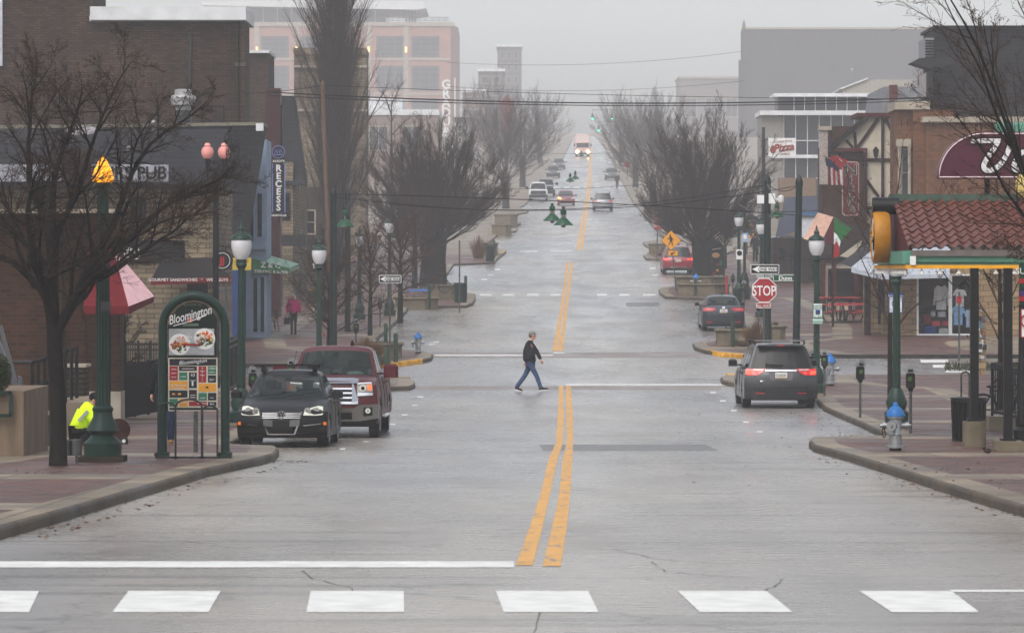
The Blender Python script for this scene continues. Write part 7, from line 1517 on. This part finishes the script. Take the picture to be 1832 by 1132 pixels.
for sg in (-1,1): m = MB(); pk.band(m, sorted([(sg*.70,.64,.46),(sg*.88,.65,.48)]), BLACK, o=.056); pk.disc(m, sg*.79, .58, .055, LENS, o=.07); pk.disc(m, sg*.79, .58, .025, CHROME, o=.076); pk.part('fog_light', m)
pk.mirrors(1.75, 1.38, CM, .28, .26, .20); pk.sidewindows([[(1.85,1.34),(2.3,1.78),(2.75,1.8),(2.75,1.34)],[(2.85,1.34),(2.85,1.8),(3.4,1.8),(3.55,1.36)]], TGL); pk.doors([1.6,2.8,3.8], .55, 1.25); pk.seats([2.3], 1.0, 1.62, .55)
m = MB(); m.ball((.42,1.72,1.33), .2,.14,.05, M("paper_on_dash", c(170,206,190), .7, var=.3, sc=15), 9, 5); m.box(-.06,.05,2.1,2.16,1.67,1.78,BLACK); m.ball((.0,1.55,1.32), .1,.1,.035, BLACK, 8, 5); pk.part('dashboard', m)
m = MB(); m.lathe([(.04,0),(.035,.08),(.012,.12)], BLACK, 8, at=(.28,3.0,1.9)); pk.part('roof_antenna', m)
for sg in (-1,1): m = MB(); m.bbox(min(sg*.9,sg*1.06),max(sg*.9,sg*1.06),1.7,3.7,.40,.46,CHROME,.02); pk.part('side_step', m)
# ---- grey minivan from behind
def away(x, y, L): p = G(x, y); return Vector((p.x+.018*L*1.0, p.y+L, zg(p.y+L)))
CG = M("gunmetal_car_paint", c(74,72,78), .3, .2, var=.08, coat=.4); RG = [(5.02,1.10),(5.10,.98),(5.15,.80),(5.15,.58),(5.14,.42),(5.02,.27)]
mv = Car("gunmetal grey minivan with lit brake lamps and roof rails", "minivan", away(1391.5,731,5.15), pi+.0, CG, 5.15, .985, [(.2,.24),(.05,.34),(.0,.5),(.04,.72),(.2,.85),(.6,.97)], [(1.0,1.06),(1.2,1.07),(4.6,1.08)], RG, .26, [.98,3.98], .335,
         [(.95,1.03),(2.0,1.58),(2.5,1.70),(4.3,1.72),(4.78,1.70),(5.06,1.08)], .90, .68, .3, .14, TGL, M("tinted_rear_glass", c(40,42,46), .3, var=.1), name="parked_car")
def q(pts): return [((x-690)/474, (1085-y)/474) for x, y in pts]
lp = [(.40,1.08),(.94,1.085),(.945,.92),(.72,.90),(.62,.91),(.50,.97)]
for sg in (-1,1):
    m = MB(); mv.poly(m, [(sg*x,z) for x, z in lp], REDL, True, o=.02); h = mv.part('tail_light', m)
    m = MB(); mv.poly(m, [(sg*x,z) for x, z in ((.78,1.02),(.93,1.02),(.93,.925),(.78,.92))], REDON, True, o=.03, th=.02); mv.poly(m, [(sg*x,z) for x, z in ((.62,.985),(.68,.985),(.68,.94),(.62,.945))], REDON, True, o=.03, th=.02); mv.poly(m, [(sg*x,z) for x, z in ((.45,1.065),(.75,1.07),(.75,1.03),(.5,1.02))], M("clear_lens_pink", c(190,160,158), .2, coat=1), True, o=.03, th=.02); m.build('lamp', h)
    m = MB(); mv.band(m, sorted([(sg*.44,.44,.41),(sg*.68,.44,.41)]), REDL, True, o=.015); mv.part('reflector', m)
m = MB(); mv.band(m, [(-.42,1.055,1.01),(.42,1.055,1.01)], CHROME, True, o=.03); mv.part('chrome_bar', m)
m = MB(); mv.poly(m, [(-.36,1.0),(.36,1.0),(.28,.77),(-.28,.77)], M("plate_recess", c(84,82,90), .35, .3, coat=1), True, o=.006, th=.02); 
for sg in (-1,1): mv.band(m, sorted([(sg*.70,.90,.56),(sg*.715,.90,.56)]), BLACK, True, o=.008, th=.02)
mv.band(m, [(-.70,.565,.55),(.70,.565,.55)], BLACK, True, o=.008, th=.02); mv.part('tailgate', m)
m = MB(); mv.band(m, [(-.95,.545,.30),(-.7,.53,.25),(.7,.53,.25),(.95,.545,.30)], CG, True, o=.05, th=.1); mv.part('bumper', m); m = MB(); mv.band(m, [(-.9,.31,.23),(.9,.31,.23)], TRIM, True, o=.03); mv.part('bumper_lip', m)
mv.plate("151DCR", .0, .90, .32, .16)
m = MB(); p = mv.rr(0,1.085,.03)
for a, b in (((-.045,.03),(-.035,-.035)),((.045,.03),(.035,-.035)),((-.035,0),(.035,0))): m.bar((a[0],5.16,1.115+a[1]),(b[0],5.165,1.115+b[1]), .012,.014, CHROME)
mv.part('emblem', m)
m = MB(); m.bar((-.05,5.09,1.16),(.42,5.07,1.19), .03,.03, BLACK); m.ball((-.03,5.09,1.15), .05,.03,.03, BLACK, 8, 5); mv.part('wiper', m)
m = MB(); m.bbox(-.62,.62,4.72,4.98,1.67,1.715,CG,.02); m.box(-.1,.1,4.97,4.99,1.68,1.705,REDL); mv.part('spoiler', m)
for sg in (-1,1):
    m = MB(); m.tube([(sg*.66,2.5,1.70),(sg*.68,2.6,1.79),(sg*.68,4.3,1.80),(sg*.66,4.5,1.72)], .025, BLACK, 6); mv.part('roof_rail', m)
m = MB(); m.bar((-.66,4.1,1.81),(.66,4.1,1.81), .05,.025, SILVER); mv.part('roof_crossbar', m)
m = MB(); m.ball((.52,5.16,.74), .05,.012,.03, CHROME, 10, 5); mv.part('badge', m)
mv.mirrors(1.75, 1.16, CG, .22, .18, .14); mv.sidewindows([[(1.7,1.1),(2.2,1.55),(2.7,1.6),(2.7,1.1)],[(2.8,1.1),(2.8,1.6),(3.8,1.62),(3.8,1.1)],[(3.9,1.1),(3.9,1.62),(4.6,1.6),(4.8,1.12)]], TGL); mv.doors([1.6,2.75,3.9], .4, 1.05)
# ---- dark blue saloon from behind
CBL = M("slate_blue_car_paint", c(58,68,92), .3, .2, var=.08, coat=.4); RK = [(4.36,1.07),(4.48,1.03),(4.53,.85),(4.55,.55),(4.5,.35),(4.4,.22)]
kb = Car("slate blue saloon parked beyond the junction, right", "car", away(1291,593.5,4.55), pi, CBL, 4.55, .87, [(.14,.2),(.02,.3),(.0,.5),(.07,.68),(.25,.78),(.6,.87)], [(1.1,.96),(1.25,.98),(3.9,1.04)], RK, .2, [.9,3.6], .32,
         [(1.05,.95),(1.85,1.34),(2.2,1.43),(3.0,1.44),(3.4,1.38),(4.12,1.06)], .78, .58, .28, .14)
for sg in (-1,1): m = MB(); kb.poly(m, [(sg*x,z) for x, z in ((.30,.95),(.42,.985),(.82,.985),(.84,.86),(.55,.85),(.42,.87))], REDL, True, o=.02); h = kb.part('tail_light', m); m = MB(); kb.poly(m, [(sg*x,z) for x, z in ((.5,.94),(.7,.95),(.7,.92),(.5,.91))], M("clear_lens_pink", c(1,1,1)), True, o=.028, th=.02); m.build('lamp', h); m = MB(); kb.band(m, sorted([(sg*.45,.42,.38),(sg*.7,.43,.39)]), REDL, True, o=.015); kb.part('reflector', m)
kb.plate("F 0X81", 0, .86, .31, .15); m = MB(); kb.band(m, [(-.80,.30,.22),(.80,.30,.22)], TRIM, True, o=.02); kb.band(m, [(-.8,.62,.605),(.8,.62,.605)], BLACK, True, o=.01); kb.part('bumper', m); m = MB(); kb.poly(m, [(x*.07,1.0+z*.03) for x, z in ((-1,0),(-.5,1),(.5,1),(1,0),(.5,-1),(-.5,-1))], CHROME, True, o=.02); kb.part('emblem', m)
m = MB(); kb.band(m, [(-.46,.81,.74),(-.34,.81,.74)], PLATE, True, o=.012); kb.part('sticker', m); m = MB(); m.prism([(2.95,1.45),(3.15,1.45),(3.12,1.55)], -.015, .015, BLACK, 'x'); kb.part('roof_antenna', m)
kb.mirrors(1.5, 1.03, CBL, .18, .14, .1); kb.sidewindows([[(1.5,1.02),(2.0,1.33),(2.5,1.37),(2.5,1.02)],[(2.58,1.02),(2.58,1.37),(3.2,1.35),(3.7,1.08)]], TGL); kb.doors([1.4,2.54,3.5], .35, .98); kb.seats([3.0], .85, 1.25)
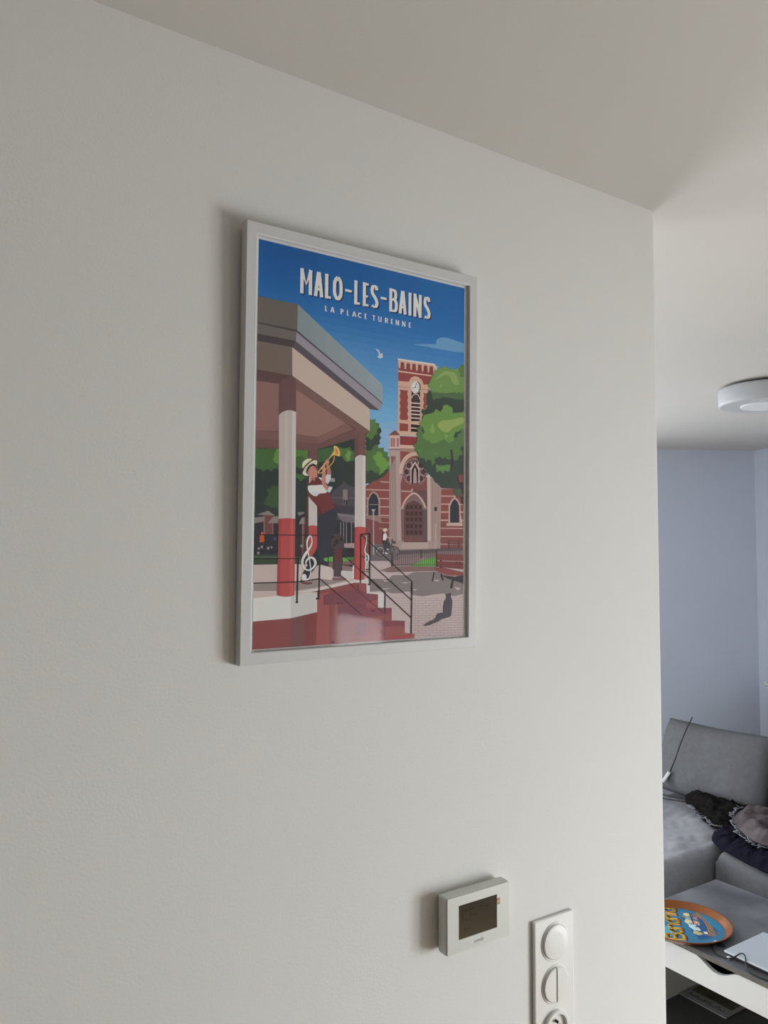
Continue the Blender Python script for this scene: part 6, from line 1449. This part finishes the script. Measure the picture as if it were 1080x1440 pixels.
# ------------------------------------------------------------------ laptop
lp = thing('laptop', 'closed silver laptop on the right of the coffee table', 'laptop', (2.494, 1.335, .4503), 0)
bm_obj('base', B((.006, .004, .003), (.232, .326, .0105), .003, 2), alu_dark, lp)  # dark colour stands in for shade under the lid
ld = bm_obj('lid', B((0, 0, .0112), (.238, .330, .0178), .0028, 3), alu, lp); ld['label'] = 'silver lid'
bm_obj('lid_edge', B((-.0012, .003, .0122), (.0004, .327, .0168), .0006, 1), alu_lit, ld)  # pale strip painted as light caught along the lid's front
for x, y in ((.02, .02), (.21, .02), (.02, .31), (.21, .31)): bm_obj('foot', lathe(bmesh.new(), [(.006, 0), (.006, .0034)], 12, c=(x, y, 0)), black_m, lp)
lcb = thing('charging_cable', 'thin black cable looping over the front edge of the silver laptop', 'cable', (2.49, 1.62, .4503))
CO = Vector((2.49, 1.62, .4503)); rl = lambda P: [tuple(Vector(p) - CO) for p in P]
bm_obj('cable', tube(bmesh.new(), rl([(2.530, 1.735, .4530), (2.505, 1.715, .4530), (2.480, 1.690, .4530), (2.473, 1.660, .4535), (2.478, 1.636, .456), (2.488, 1.622, .464), (2.500, 1.612, .4745), (2.506, 1.602, .4780), (2.500, 1.590, .4745), (2.483, 1.578, .462), (2.470, 1.566, .4545), (2.460, 1.545, .4530), (2.456, 1.520, .4530), (2.462, 1.490, .4530), (2.475, 1.45, .4530), (2.478, 1.40, .4530)]), .0022, 8), black_m, lcb, True)
bm_obj('plug', B((-.013, .014, .0006), (-.001, .026, .0085), .002, 2), plastic, lcb)['label'] = 'pale plug end'
dg = thing('cable_end', 'small dark cable end on the slate table between tray and laptop', 'cable end', (2.545, 1.712, .4503), R(80))  # dark end of another cable, modelled as a short loose piece
bm_obj('body', B((-.017, -.006, .0003), (.017, .006, .008), .002, 2), mat('dark_blue_plastic', (.012, .016, .03), .4), dg)
bm_obj('connector', B((.017, -.0045, .002), (.026, .0045, .0065), .0004, 1), alu, dg)

# ------------------------------------------------------------------ magazine on the lower shelf
mg = thing('magazine', 'grey magazine with a brown photo on the dark shelf under the drawer', 'magazine', (2.742, 1.826, .0854))
bm_obj('pages', B((.0008, .0008, .0002), (.2730, .2092, .0040)), cover_m, mg)
cv = bm_obj('cover', B((0, 0, .0041), (.2738, .2100, .0046)), cover_m, mg)
bm_obj('cover_photo', B((.062, .018, .0047), (.262, .192, .00475)), photo_m, cv)
bm = bmesh.new(); random.seed(9)
y = .182
while y > .03:   # the masthead, a handwritten script too small and dark to read
    h = random.choice((.010, .010, .013, .024, .012)); w = random.uniform(.008, .013)
    tube(bm, [(.024, y, .0049), (.024 + h, y - w * .35, .0049), (.024 + h * .5, y - w * .6, .0049), (.023, y - w, .0049)], .0011, 4, 3); y -= w
bm_obj('masthead_script', bm, dark_m, cv)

· · · ·

# What you have to do
The lines to be given again exactly are those from the one containing "Continue the Blender" up to and including the one containing "1), alu, dg)".

# Full response
Continue the Blender Python script for this scene: part 6, from line 1449. This part finishes the script. Measure the picture as if it were 1080x1440 pixels.
# ------------------------------------------------------------------ laptop
lp = thing('laptop', 'closed silver laptop on the right of the coffee table', 'laptop', (2.494, 1.335, .4503), 0)
bm_obj('base', B((.006, .004, .003), (.232, .326, .0105), .003, 2), alu_dark, lp)  # dark colour stands in for shade under the lid
ld = bm_obj('lid', B((0, 0, .0112), (.238, .330, .0178), .0028, 3), alu, lp); ld['label'] = 'silver lid'
bm_obj('lid_edge', B((-.0012, .003, .0122), (.0004, .327, .0168), .0006, 1), alu_lit, ld)  # pale strip painted as light caught along the lid's front
for x, y in ((.02, .02), (.21, .02), (.02, .31), (.21, .31)): bm_obj('foot', lathe(bmesh.new(), [(.006, 0), (.006, .0034)], 12, c=(x, y, 0)), black_m, lp)
lcb = thing('charging_cable', 'thin black cable looping over the front edge of the silver laptop', 'cable', (2.49, 1.62, .4503))
CO = Vector((2.49, 1.62, .4503)); rl = lambda P: [tuple(Vector(p) - CO) for p in P]
bm_obj('cable', tube(bmesh.new(), rl([(2.530, 1.735, .4530), (2.505, 1.715, .4530), (2.480, 1.690, .4530), (2.473, 1.660, .4535), (2.478, 1.636, .456), (2.488, 1.622, .464), (2.500, 1.612, .4745), (2.506, 1.602, .4780), (2.500, 1.590, .4745), (2.483, 1.578, .462), (2.470, 1.566, .4545), (2.460, 1.545, .4530), (2.456, 1.520, .4530), (2.462, 1.490, .4530), (2.475, 1.45, .4530), (2.478, 1.40, .4530)]), .0022, 8), black_m, lcb, True)
bm_obj('plug', B((-.013, .014, .0006), (-.001, .026, .0085), .002, 2), plastic, lcb)['label'] = 'pale plug end'
dg = thing('cable_end', 'small dark cable end on the slate table between tray and laptop', 'cable end', (2.545, 1.712, .4503), R(80))  # dark end of another cable, modelled as a short loose piece
bm_obj('body', B((-.017, -.006, .0003), (.017, .006, .008), .002, 2), mat('dark_blue_plastic', (.012, .016, .03), .4), dg)
bm_obj('connector', B((.017, -.0045, .002), (.026, .0045, .0065), .0004, 1), alu, dg)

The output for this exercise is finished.